Relevant ist das für Aufgaben, bei denen eine hohe funktionale Sicherheit gefordert ist. Auf dem Chip ist eine große Anzahl programmierbarer Logik (680 000 Logikzellen) integriert, die je nach Aufgabe für die Vorverarbeitung von Sensordaten, Bildverarbeitung oder Inferenzalgorithmen für künstliche Intelligenz genutzt werden können. Ein ganz und gar ungewöhnliches Feature dabei: Die Logikzellen können im Betrieb umkonfiguriert werden – beim Rückwärtsfahren wird daraus beispielsweise ein Schaltkreis für die Verarbeitung der Rückwärtsfahrkamera, beim Vorwärtsfahren rechnen sie Lidar- und Radardaten zu einem 3D-Umgebungsmodell zusammen.

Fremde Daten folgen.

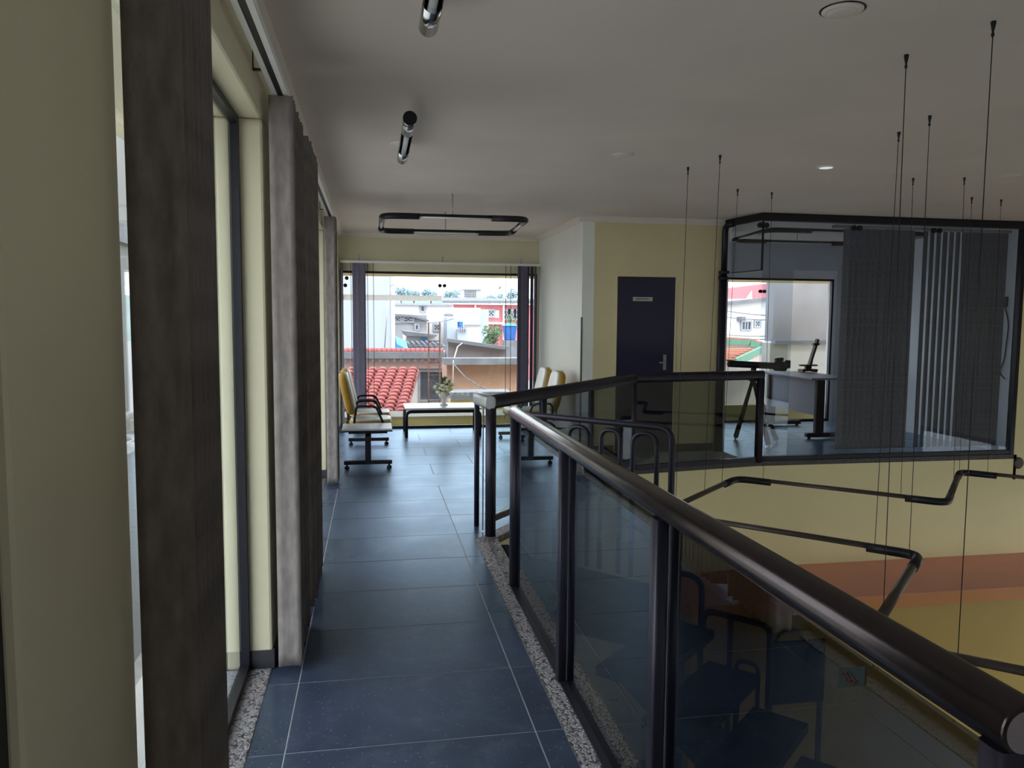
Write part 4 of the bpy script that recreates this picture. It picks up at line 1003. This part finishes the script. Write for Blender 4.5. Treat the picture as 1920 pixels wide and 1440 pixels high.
# peach building with concrete parapets
b = bld('peach rendered building with grey concrete bands right of the joint', 900, 15.5)
wall_rect(838, 683, 990, 790, 15.6, 1.1, 'ext_peach', 'wall', b)
p0, p1 = at(832, 672, 15.3), at(992, 675, 15.3); p2 = at(832, 684, 15.3)
obj('concrete_band', MB().box(p0.x, 15.3, p2.z, p1.x, 15.75, p0.z), 'ext_concrete', b)
P = [at(840, 640, 16.2), at(948, 655, 16.2), at(948, 674, 16.2), at(840, 674, 16.2)]
obj('parapet', MB().slab(P, (0, 0.25, 0)), 'ext_grey', b)
obj('parapet_cap', MB().bar(at(836, 637, 16.15), at(952, 653, 16.15), 0.4, 0.07), 'ext_fibre', b)
L0, L1_ = at(846, 736, 13.6), at(960, 733, 13.6); L2 = at(846, 750, 13.6)
obj('lower_ledge', MB().box(L0.x, 13.6, L2.z, L1_.x, 14.2, L0.z), 'ext_concrete', b)
obj('lower_wall', MB().box(L0.x, 13.75, STREET, L1_.x, 14.1, L2.z), 'ext_yellow', b)
obj('conduit', MB().tube([at(867, 643, 15.9), at(858, 650, 15.9), at(850, 677, 15.28), at(849, 735, 15.5)], 0.012, 6), 'ext_white', b)
cbx = tag(obj('power_cable', MB().tube([at(850, 682, 15.2), at(872, 707, 14.9), at(898, 724, 14.6), at(945, 744, 14.0)], 0.012, 6), 'ext_fibre'), 'thin cable sagging across the peach wall outside', 'cable')
# water tank on its pillar
t = thing('water_tank', 'big blue plastic water tank on a concrete pillar right in the far window', 'tank', (at(957, 640, 20).x, 20, STREET))
a, b_ = at(950, 638, 20), at(966, 638, 20); cx = (a.x + b_.x) / 2; zt0, zt1 = at(957, 638, 20).z, at(957, 611, 20).z
def frust(w0, w1, z0, z1, cx, cy):
    return MB().add([(cx - w0, cy - w0, z0), (cx + w0, cy - w0, z0), (cx + w0, cy + w0, z0), (cx - w0, cy + w0, z0), (cx - w1, cy - w1, z1), (cx + w1, cy - w1, z1), (cx + w1, cy + w1, z1), (cx - w1, cy + w1, z1)],
                    [(3, 2, 1, 0), (4, 5, 6, 7), (0, 1, 5, 4), (1, 2, 6, 5), (2, 3, 7, 6), (3, 0, 4, 7)])
obj('tank_body', frust(0.13, 0.17, zt0, zt1, cx, 20.2), 'tank_blue', t, bevel=0.02)
obj('lid', frust(0.19, 0.06, zt1, zt1 + 0.07, cx, 20.2), 'tarp_blue', t)
obj('pillar', MB().box(cx - 0.16, 20.0, STREET, cx + 0.16, 20.4, zt0), 'ext_concrete', t)
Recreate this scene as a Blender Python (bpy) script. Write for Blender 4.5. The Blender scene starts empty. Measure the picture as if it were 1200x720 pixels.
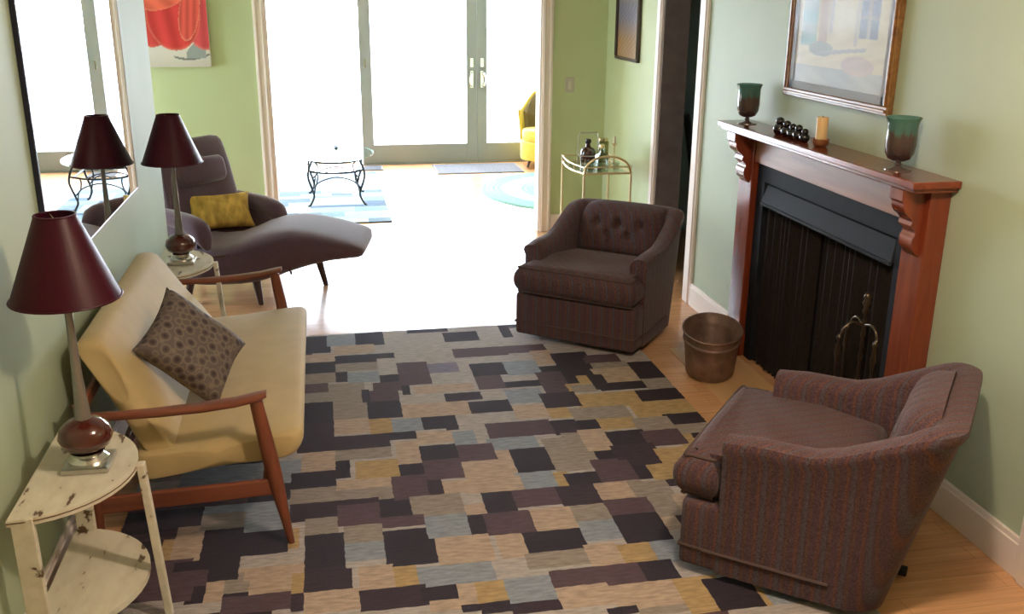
import bpy, bmesh, math, random
from mathutils import Vector, Matrix
random.seed(7)
PI = math.pi
scene = bpy.context.scene
COL = scene.collection

# ---------------------------------------------------------------- materials
MATS = {}
def new_mat(name):
    m = bpy.data.materials.new(name); m.use_nodes = True
    nt = m.node_tree
    return m, nt, nt.nodes['Principled BSDF']

def mat(name, col, rough=0.6, metal=0.0, noise=0.0, scale=20.0, bump=0.0, spec=None, sheen=0.0, stretch=None, coat=0.0):
    """plain procedural material with a little noise mottling and bump"""
    if name in MATS: return MATS[name]
    m, nt, b = new_mat(name)
    b.inputs['Base Color'].default_value = (*col, 1)
    b.inputs['Roughness'].default_value = rough
    b.inputs['Metallic'].default_value = metal
    if spec is not None: b.inputs['Specular IOR Level'].default_value = spec
    if sheen: b.inputs['Sheen Weight'].default_value = sheen
    if coat: b.inputs['Coat Weight'].default_value = coat; b.inputs['Coat Roughness'].default_value = 0.15
    if noise or bump:
        tc = nt.nodes.new('ShaderNodeTexCoord'); mp = nt.nodes.new('ShaderNodeMapping')
        nz = nt.nodes.new('ShaderNodeTexNoise'); nz.inputs['Scale'].default_value = scale
        nz.inputs['Detail'].default_value = 4
        if stretch: mp.inputs['Scale'].default_value = stretch
        nt.links.new(tc.outputs['Object'], mp.inputs['Vector']); nt.links.new(mp.outputs[0], nz.inputs['Vector'])
        if noise:
            mr = nt.nodes.new('ShaderNodeMapRange')
            mr.inputs['From Min'].default_value = .3; mr.inputs['From Max'].default_value = .7
            mr.inputs['To Min'].default_value = 1 - noise; mr.inputs['To Max'].default_value = 1 + noise
            mx = nt.nodes.new('ShaderNodeMix'); mx.data_type = 'RGBA'; mx.blend_type = 'MULTIPLY'
            mx.inputs['Factor'].default_value = 1
            mx.inputs[6].default_value = (*col, 1)
            nt.links.new(nz.outputs['Fac'], mr.inputs['Value'])
            nt.links.new(mr.outputs[0], mx.inputs[7])
            nt.links.new(mx.outputs[2], b.inputs['Base Color'])
        if bump:
            bp = nt.nodes.new('ShaderNodeBump'); bp.inputs['Strength'].default_value = bump; bp.inputs['Distance'].default_value = .004
            nt.links.new(nz.outputs['Fac'], bp.inputs['Height']); nt.links.new(bp.outputs[0], b.inputs['Normal'])
    MATS[name] = m
    return m

def vcol_mat(name, rough=.7, bump=0.0, scale=200, noise=0.0, sheen=0.0):
    """colour taken from the mesh's own pigment attribute"""
    m, nt, b = new_mat(name)
    a = nt.nodes.new('ShaderNodeVertexColor'); a.layer_name = 'pigment'
    b.inputs['Roughness'].default_value = rough
    if sheen: b.inputs['Sheen Weight'].default_value = sheen
    src = a.outputs['Color']
    if noise or bump:
        tc = nt.nodes.new('ShaderNodeTexCoord'); nz = nt.nodes.new('ShaderNodeTexNoise'); nz.inputs['Scale'].default_value = scale
        nz.inputs['Detail'].default_value = 3
        nt.links.new(tc.outputs['Object'], nz.inputs['Vector'])
        if noise:
            mp = nt.nodes.new('ShaderNodeMapping'); mp.inputs['Scale'].default_value = (.25, 1, 1)
            nt.links.new(tc.outputs['Object'], mp.inputs['Vector'])
            n2 = nt.nodes.new('ShaderNodeTexNoise'); n2.inputs['Scale'].default_value = scale * .3; n2.inputs['Detail'].default_value = 4
            nt.links.new(mp.outputs[0], n2.inputs['Vector'])
            mr = nt.nodes.new('ShaderNodeMapRange'); mr.inputs['From Min'].default_value = .3; mr.inputs['From Max'].default_value = .7
            mr.inputs['To Min'].default_value = 1 - noise; mr.inputs['To Max'].default_value = 1 + noise
            nt.links.new(n2.outputs['Fac'], mr.inputs['Value'])
            mx = nt.nodes.new('ShaderNodeMix'); mx.data_type = 'RGBA'; mx.blend_type = 'MULTIPLY'; mx.inputs['Factor'].default_value = 1
            nt.links.new(src, mx.inputs[6]); nt.links.new(mr.outputs[0], mx.inputs[7]); src = mx.outputs[2]
        if bump:
            bp = nt.nodes.new('ShaderNodeBump'); bp.inputs['Strength'].default_value = bump; bp.inputs['Distance'].default_value = .01
            nt.links.new(nz.outputs['Fac'], bp.inputs['Height']); nt.links.new(bp.outputs[0], b.inputs['Normal'])
    nt.links.new(src, b.inputs['Base Color'])
    return m

def wood(name, c1, c2, rough=.35, axis=0, scale=6.0, coat=0.0):
    """grain running along the given object axis"""
    if name in MATS: return MATS[name]
    m, nt, b = new_mat(name)
    tc = nt.nodes.new('ShaderNodeTexCoord'); mp = nt.nodes.new('ShaderNodeMapping')
    s = [scale * 4] * 3; s[axis] = scale * .35
    mp.inputs['Scale'].default_value = s
    nz = nt.nodes.new('ShaderNodeTexNoise'); nz.inputs['Scale'].default_value = 1.6; nz.inputs['Detail'].default_value = 6; nz.inputs['Distortion'].default_value = .6
    cr = nt.nodes.new('ShaderNodeValToRGB')
    cr.color_ramp.elements[0].position = .3; cr.color_ramp.elements[0].color = (*c1, 1)
    cr.color_ramp.elements[1].position = .7; cr.color_ramp.elements[1].color = (*c2, 1)
    L = nt.links.new
    L(tc.outputs['Object'], mp.inputs['Vector']); L(mp.outputs[0], nz.inputs['Vector']); L(nz.outputs['Fac'], cr.inputs[0]); L(cr.outputs[0], b.inputs['Base Color'])
    b.inputs['Roughness'].default_value = rough
    if coat: b.inputs['Coat Weight'].default_value = coat; b.inputs['Coat Roughness'].default_value = .12
    MATS[name] = m
    return m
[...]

Schaltzentrale für Datenströme im Auto
NXP, Platzhirsch im Markt für Automotive-Halbleiter, zielt mit seiner neuen Chipplattform S32G auf eine Domäne im Auto, die im aufkommenden Zeitalter der Softwareupdates per Luftschnittstelle einen besonderen Stellenwert bekommt: das Kommunikations-Gateway. Diese Instanz fungiert als zentrale Schaltstelle für die Datenströme ins Auto hinein und aus dem Auto heraus. Zudem koordiniert der S32G den Datenverkehr zwischen diversen internen CAN-Bussen und Ethernet-Backbones. Darüber hinaus soll der Chip auch jenen Fahrzeugentwicklern entgegenkommen, die das Gateway nicht nur als Datendrehscheibe sehen, sondern hier auch Anwendungssoftware laufen lassen. Zu diesem Zweck enthält der Multiprozessorchip diverse anwendungsspezifische Hardwarebeschleuniger und Lockstep-Mechanismen – mit ihnen lässt sich die ASIL-Stufe D erreichen, die höchste Stufe für die funktionale Sicherheit.
Eine ebenfalls integrierte Hardware Security Engine nebst vorgeschalteter Firewall sichert die Kommunikationsvorgänge gegen Cyberattacken ab. Für die Datenverschlüsselung unterstützt diese Engine auch Public-Key-Infrastrukturen, ganz wie das in der Business-IT üblich ist. Apropos Business-IT: Der Baustein ist für die Einführung von serviceorientierten Softwarearchitekturen (SOA) konzipiert. Das hilft nicht nur, den Verkehr auf den internen Datenautobahnen drastisch zu reduzieren und mehr Intelligenz im Server zu konzentrieren. Für die Automobilhersteller steht damit auch die Perspektive im Raum, ihren Nutzern über hauseigene App Stores Fahrzeug- und Infotainmentfunktionen zum Nachladen anzubieten.
Plattform als Herzstück der Fahrzeug-IT
Auf der CES drängte mit Qualcomm noch ein weiterer Chiphersteller ins Rampenlicht. Im Automobilsektor ist das Unternehmen nicht unbekannt, machte sich aber bisher hauptsächlich im riesigen Consumermarkt breit – Qualcomm-Prozessoren bevölkern zu Millionen Smartphones und ähnliche Kleingeräte. Damit besitzt das Unternehmen aus San Diego einige Erfahrung im Design platz- und energiesparender Chips, was in der Autobranche sicherlich kein Nachteil ist. Aber nachdem die Kalifornier im Fahrzeug bisher eher Nebenrollen übernommen haben, wollen sie nun mit ihrer neuen Plattform Snapdragon Ride mitten ins Zentrum der Fahrzeug-IT.
Der Hersteller will sämtliche Autonomielevel abdecken – vom einfachen, von der NCAP vorgeschriebenen Fahrerassistenzsystem bis zum vollautonomen „Robotaxi“ und dabei alle Aufgaben abdecken, die mit der Fahrzeugsensorik, der Trajektorienplanung und mit Sicherheitsfunktionen bis hin zum Andocken an Flottenmanagement- und Carsharing-Plattformen im Backend verbunden sind. Je nach Anforderung kann die Plattform aus einem einzelnen oder aus mehreren SoC bestehen, kombiniert mit Hardwarebeschleunigern für KI und Bilderkennung. Auch ein Grafikprozessor zur Visualisierung ist an Bord. Integraler Bestandteil der Plattform ist ein Softwarestack, der Standardalgorithmen für viele der Funktionen enthält, die beim automatisierten Fahren anfallen. Auch die Konkurrenten bieten Softwarebibliotheken und Entwicklungstools für ihre Plattformen an, doch dürfte bei der Qualcomm-Box die mitgelieferte Software besonders umfangreich ausgefallen sein – zumindest verstand es das Unternehmen, bei der Präsentation diesen Eindruck zu erwecken.